#### Data
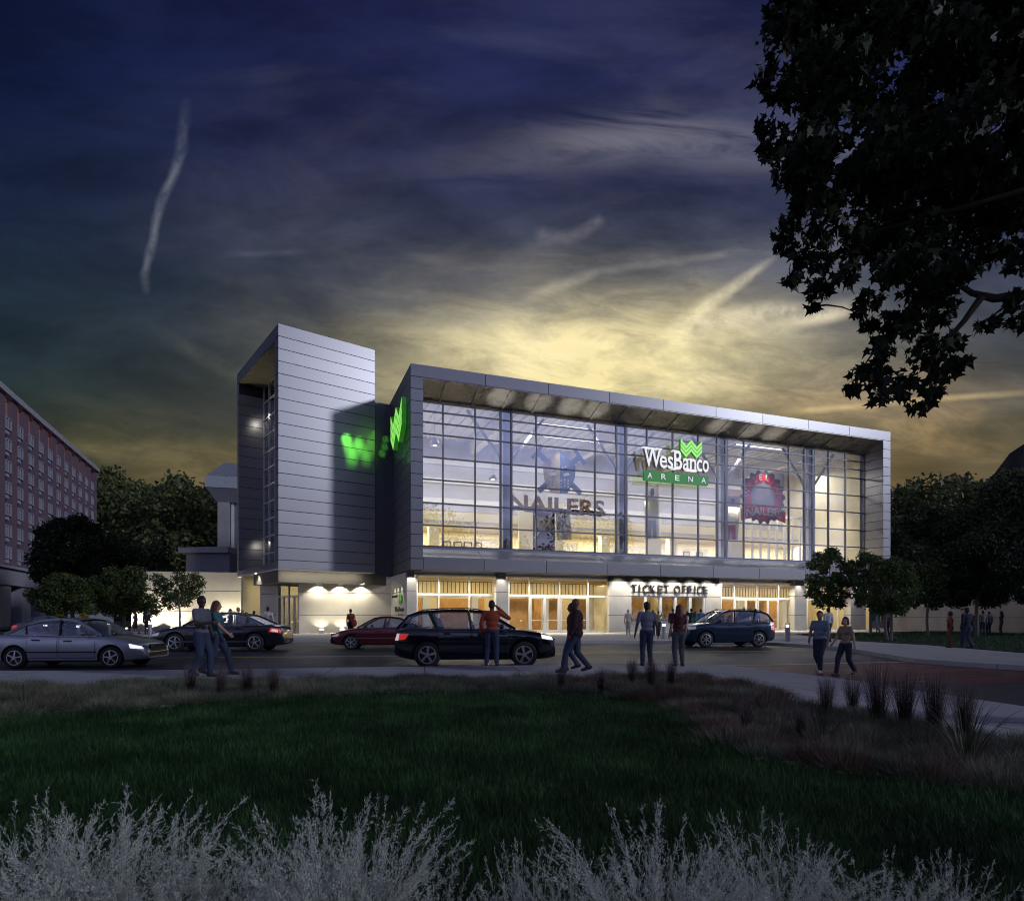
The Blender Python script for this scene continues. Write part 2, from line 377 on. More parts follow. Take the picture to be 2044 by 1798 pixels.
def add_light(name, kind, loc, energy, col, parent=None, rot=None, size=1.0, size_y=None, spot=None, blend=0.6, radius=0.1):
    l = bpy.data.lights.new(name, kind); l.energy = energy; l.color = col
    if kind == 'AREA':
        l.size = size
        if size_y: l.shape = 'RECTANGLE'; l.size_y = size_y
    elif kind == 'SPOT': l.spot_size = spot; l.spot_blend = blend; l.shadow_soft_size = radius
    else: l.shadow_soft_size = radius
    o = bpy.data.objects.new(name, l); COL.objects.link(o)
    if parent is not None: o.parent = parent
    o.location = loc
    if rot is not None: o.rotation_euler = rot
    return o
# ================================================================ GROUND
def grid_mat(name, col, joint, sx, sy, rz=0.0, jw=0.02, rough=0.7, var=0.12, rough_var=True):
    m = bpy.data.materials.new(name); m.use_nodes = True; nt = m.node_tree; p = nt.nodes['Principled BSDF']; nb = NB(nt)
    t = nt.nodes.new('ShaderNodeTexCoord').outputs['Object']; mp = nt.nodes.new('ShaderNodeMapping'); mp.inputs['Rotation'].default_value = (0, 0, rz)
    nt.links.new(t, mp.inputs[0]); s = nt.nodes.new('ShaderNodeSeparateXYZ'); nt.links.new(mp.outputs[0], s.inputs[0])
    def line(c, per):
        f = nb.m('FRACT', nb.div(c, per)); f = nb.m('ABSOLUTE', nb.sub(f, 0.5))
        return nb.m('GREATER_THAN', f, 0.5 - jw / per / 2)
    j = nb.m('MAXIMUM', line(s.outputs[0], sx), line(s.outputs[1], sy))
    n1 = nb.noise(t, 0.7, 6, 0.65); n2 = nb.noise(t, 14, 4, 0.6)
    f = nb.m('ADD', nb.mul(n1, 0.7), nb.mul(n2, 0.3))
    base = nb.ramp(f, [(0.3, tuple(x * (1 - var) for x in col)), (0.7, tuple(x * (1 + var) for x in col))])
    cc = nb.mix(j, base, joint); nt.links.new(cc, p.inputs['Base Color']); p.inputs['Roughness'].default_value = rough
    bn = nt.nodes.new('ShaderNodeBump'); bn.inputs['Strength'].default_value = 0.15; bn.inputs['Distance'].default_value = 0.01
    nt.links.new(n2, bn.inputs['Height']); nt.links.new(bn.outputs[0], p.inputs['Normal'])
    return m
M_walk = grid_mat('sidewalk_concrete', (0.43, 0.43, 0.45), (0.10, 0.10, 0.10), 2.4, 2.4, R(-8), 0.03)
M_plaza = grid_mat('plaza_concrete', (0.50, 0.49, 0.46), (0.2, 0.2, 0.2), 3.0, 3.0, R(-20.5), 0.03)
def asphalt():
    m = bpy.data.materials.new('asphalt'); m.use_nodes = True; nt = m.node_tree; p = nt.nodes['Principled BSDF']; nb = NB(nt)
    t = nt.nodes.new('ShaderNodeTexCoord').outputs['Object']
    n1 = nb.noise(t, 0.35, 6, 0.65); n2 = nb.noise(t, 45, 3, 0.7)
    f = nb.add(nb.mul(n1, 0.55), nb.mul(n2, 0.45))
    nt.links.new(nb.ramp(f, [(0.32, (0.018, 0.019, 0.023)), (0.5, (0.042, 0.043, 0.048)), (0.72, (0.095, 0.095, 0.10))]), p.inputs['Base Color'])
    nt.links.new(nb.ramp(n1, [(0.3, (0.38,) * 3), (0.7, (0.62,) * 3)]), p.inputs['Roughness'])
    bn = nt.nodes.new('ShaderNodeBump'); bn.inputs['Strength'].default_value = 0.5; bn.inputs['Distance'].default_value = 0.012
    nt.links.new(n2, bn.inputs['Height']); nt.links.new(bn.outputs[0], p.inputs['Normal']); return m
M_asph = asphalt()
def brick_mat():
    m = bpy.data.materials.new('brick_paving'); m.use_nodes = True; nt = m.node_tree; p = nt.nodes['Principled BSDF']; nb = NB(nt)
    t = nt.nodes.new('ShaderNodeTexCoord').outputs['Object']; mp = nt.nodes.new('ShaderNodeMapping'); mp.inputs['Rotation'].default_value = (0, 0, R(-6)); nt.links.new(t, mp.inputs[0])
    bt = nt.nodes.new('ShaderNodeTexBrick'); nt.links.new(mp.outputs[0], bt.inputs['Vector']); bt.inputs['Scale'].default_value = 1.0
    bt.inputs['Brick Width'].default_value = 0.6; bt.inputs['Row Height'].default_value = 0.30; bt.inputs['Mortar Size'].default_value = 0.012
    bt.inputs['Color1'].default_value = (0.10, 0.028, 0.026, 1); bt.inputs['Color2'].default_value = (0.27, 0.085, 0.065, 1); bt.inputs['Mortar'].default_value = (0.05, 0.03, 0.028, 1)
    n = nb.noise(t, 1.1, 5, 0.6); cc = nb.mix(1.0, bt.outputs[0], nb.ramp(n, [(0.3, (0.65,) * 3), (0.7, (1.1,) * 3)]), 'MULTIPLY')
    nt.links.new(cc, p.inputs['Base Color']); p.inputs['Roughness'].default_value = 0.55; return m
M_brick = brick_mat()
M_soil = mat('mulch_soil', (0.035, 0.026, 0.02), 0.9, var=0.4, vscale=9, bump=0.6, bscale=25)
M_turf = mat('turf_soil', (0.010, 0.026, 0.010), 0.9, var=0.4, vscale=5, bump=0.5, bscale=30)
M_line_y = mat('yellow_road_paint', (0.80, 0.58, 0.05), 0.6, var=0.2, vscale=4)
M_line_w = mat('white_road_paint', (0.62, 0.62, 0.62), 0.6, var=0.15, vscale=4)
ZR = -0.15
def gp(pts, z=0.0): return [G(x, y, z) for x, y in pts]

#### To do
Reproduce the whole listing exactly, but not the images in it.

#### Solution to the problem
The Blender Python script for this scene continues. Write part 2, from line 377 on. More parts follow. Take the picture to be 2044 by 1798 pixels.
def add_light(name, kind, loc, energy, col, parent=None, rot=None, size=1.0, size_y=None, spot=None, blend=0.6, radius=0.1):
    l = bpy.data.lights.new(name, kind); l.energy = energy; l.color = col
    if kind == 'AREA':
        l.size = size
        if size_y: l.shape = 'RECTANGLE'; l.size_y = size_y
    elif kind == 'SPOT': l.spot_size = spot; l.spot_blend = blend; l.shadow_soft_size = radius
    else: l.shadow_soft_size = radius
    o = bpy.data.objects.new(name, l); COL.objects.link(o)
    if parent is not None: o.parent = parent
    o.location = loc
    if rot is not None: o.rotation_euler = rot
    return o
# ================================================================ GROUND
def grid_mat(name, col, joint, sx, sy, rz=0.0, jw=0.02, rough=0.7, var=0.12, rough_var=True):
    m = bpy.data.materials.new(name); m.use_nodes = True; nt = m.node_tree; p = nt.nodes['Principled BSDF']; nb = NB(nt)
    t = nt.nodes.new('ShaderNodeTexCoord').outputs['Object']; mp = nt.nodes.new('ShaderNodeMapping'); mp.inputs['Rotation'].default_value = (0, 0, rz)
    nt.links.new(t, mp.inputs[0]); s = nt.nodes.new('ShaderNodeSeparateXYZ'); nt.links.new(mp.outputs[0], s.inputs[0])
    def line(c, per):
        f = nb.m('FRACT', nb.div(c, per)); f = nb.m('ABSOLUTE', nb.sub(f, 0.5))
        return nb.m('GREATER_THAN', f, 0.5 - jw / per / 2)
    j = nb.m('MAXIMUM', line(s.outputs[0], sx), line(s.outputs[1], sy))
    n1 = nb.noise(t, 0.7, 6, 0.65); n2 = nb.noise(t, 14, 4, 0.6)
    f = nb.m('ADD', nb.mul(n1, 0.7), nb.mul(n2, 0.3))
    base = nb.ramp(f, [(0.3, tuple(x * (1 - var) for x in col)), (0.7, tuple(x * (1 + var) for x in col))])
    cc = nb.mix(j, base, joint); nt.links.new(cc, p.inputs['Base Color']); p.inputs['Roughness'].default_value = rough
    bn = nt.nodes.new('ShaderNodeBump'); bn.inputs['Strength'].default_value = 0.15; bn.inputs['Distance'].default_value = 0.01
    nt.links.new(n2, bn.inputs['Height']); nt.links.new(bn.outputs[0], p.inputs['Normal'])
    return m
M_walk = grid_mat('sidewalk_concrete', (0.43, 0.43, 0.45), (0.10, 0.10, 0.10), 2.4, 2.4, R(-8), 0.03)
M_plaza = grid_mat('plaza_concrete', (0.50, 0.49, 0.46), (0.2, 0.2, 0.2), 3.0, 3.0, R(-20.5), 0.03)
def asphalt():
    m = bpy.data.materials.new('asphalt'); m.use_nodes = True; nt = m.node_tree; p = nt.nodes['Principled BSDF']; nb = NB(nt)
    t = nt.nodes.new('ShaderNodeTexCoord').outputs['Object']
    n1 = nb.noise(t, 0.35, 6, 0.65); n2 = nb.noise(t, 45, 3, 0.7)
    f = nb.add(nb.mul(n1, 0.55), nb.mul(n2, 0.45))
    nt.links.new(nb.ramp(f, [(0.32, (0.018, 0.019, 0.023)), (0.5, (0.042, 0.043, 0.048)), (0.72, (0.095, 0.095, 0.10))]), p.inputs['Base Color'])
    nt.links.new(nb.ramp(n1, [(0.3, (0.38,) * 3), (0.7, (0.62,) * 3)]), p.inputs['Roughness'])
    bn = nt.nodes.new('ShaderNodeBump'); bn.inputs['Strength'].default_value = 0.5; bn.inputs['Distance'].default_value = 0.012
    nt.links.new(n2, bn.inputs['Height']); nt.links.new(bn.outputs[0], p.inputs['Normal']); return m
M_asph = asphalt()
def brick_mat():
    m = bpy.data.materials.new('brick_paving'); m.use_nodes = True; nt = m.node_tree; p = nt.nodes['Principled BSDF']; nb = NB(nt)
    t = nt.nodes.new('ShaderNodeTexCoord').outputs['Object']; mp = nt.nodes.new('ShaderNodeMapping'); mp.inputs['Rotation'].default_value = (0, 0, R(-6)); nt.links.new(t, mp.inputs[0])
    bt = nt.nodes.new('ShaderNodeTexBrick'); nt.links.new(mp.outputs[0], bt.inputs['Vector']); bt.inputs['Scale'].default_value = 1.0
    bt.inputs['Brick Width'].default_value = 0.6; bt.inputs['Row Height'].default_value = 0.30; bt.inputs['Mortar Size'].default_value = 0.012
    bt.inputs['Color1'].default_value = (0.10, 0.028, 0.026, 1); bt.inputs['Color2'].default_value = (0.27, 0.085, 0.065, 1); bt.inputs['Mortar'].default_value = (0.05, 0.03, 0.028, 1)
    n = nb.noise(t, 1.1, 5, 0.6); cc = nb.mix(1.0, bt.outputs[0], nb.ramp(n, [(0.3, (0.65,) * 3), (0.7, (1.1,) * 3)]), 'MULTIPLY')
    nt.links.new(cc, p.inputs['Base Color']); p.inputs['Roughness'].default_value = 0.55; return m
M_brick = brick_mat()
M_soil = mat('mulch_soil', (0.035, 0.026, 0.02), 0.9, var=0.4, vscale=9, bump=0.6, bscale=25)
M_turf = mat('turf_soil', (0.010, 0.026, 0.010), 0.9, var=0.4, vscale=5, bump=0.5, bscale=30)
M_line_y = mat('yellow_road_paint', (0.80, 0.58, 0.05), 0.6, var=0.2, vscale=4)
M_line_w = mat('white_road_paint', (0.62, 0.62, 0.62), 0.6, var=0.15, vscale=4)
ZR = -0.15
def gp(pts, z=0.0): return [G(x, y, z) for x, y in pts]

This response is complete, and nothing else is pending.